01 August 2020

The Republican Party's Mission is Done

About a year ago, I was at the Nixon Library. I had been to the Reagan Library months before and compared to that, the Nixon Library had very few visitors. Something to do with Watergate and resignation.

The docent said that about a quarter of the visitors to the Nixon Library are from China. The Chinese remember Nixon as the president whose visit helped to open up China to the rest of the world; Nixon visited China in the early 1970s and by the end of the 1970s, Deng Xiaoping had become China’s leader. Deng would begin the economic changes that began China’s amazing economic growth and opened it up to the rest of the world.

From the time of Lincoln – their first president – to about WWII, Republicans were focused on a domestic policy of making ours an industrial rather than agricultural economy. After WWII, Republicans were focused on a foreign policy of spreading capitalism to the rest of the world.
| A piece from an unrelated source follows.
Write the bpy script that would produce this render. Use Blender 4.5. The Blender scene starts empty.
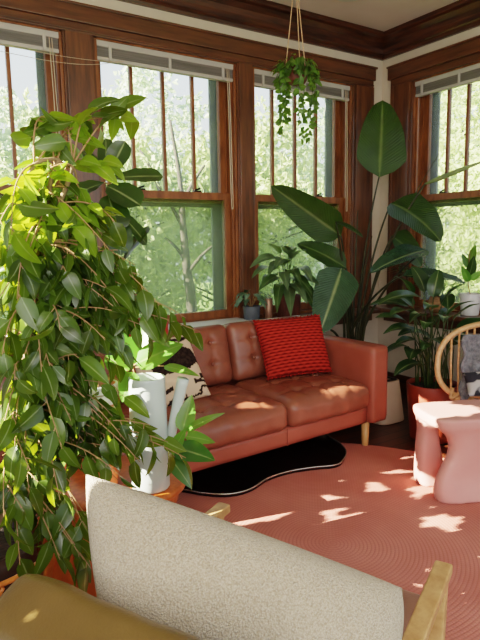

Eisenhower’s Marshall Plan helped to rebuild Europe and Japan after WII. Nixon visited China. Reagan stood in Berlin and told Gorbachev “Bring down this wall.” Bush and Cheney invaded Iraq, promising to make it a beacon of democracy and capitalism.

But a curious thing happened.

As Republicans were busily exporting policies for an industrial economy to the rest of the world, that industrial economy was – like the agricultural economy before it – being eclipsed by a new economy.

Trump’s policy seems weird but has an odd kind of logic seen from this perspective. It is quite possible that in his mind, seeing that the industrial economy has been successfully exported around the world (particularly in China), it is now his job to revive the domestic policy of creating an industrial economy here. This shift in focus to foreign countries has caused us to lose the industrial economy that made us great, made us a world power. It is his mission to recreate it.


But of course, the Republicans are where the Democratic Party was at the time of Lincoln: promoting policies for an economy already eclipsed. At the time of Lincoln, the agricultural economy had been eclipsed by the industrial economy At the time of Trump, the industrial economy has been eclipsed by the information economy.

Republican identity is so bound with capitalism (which I would say is a crude synonym for industrial economy), that it is not clear that they can shift to a new identity now that their mission is done. In any case, reviving the past has never seemed a particularly effective way to create the future.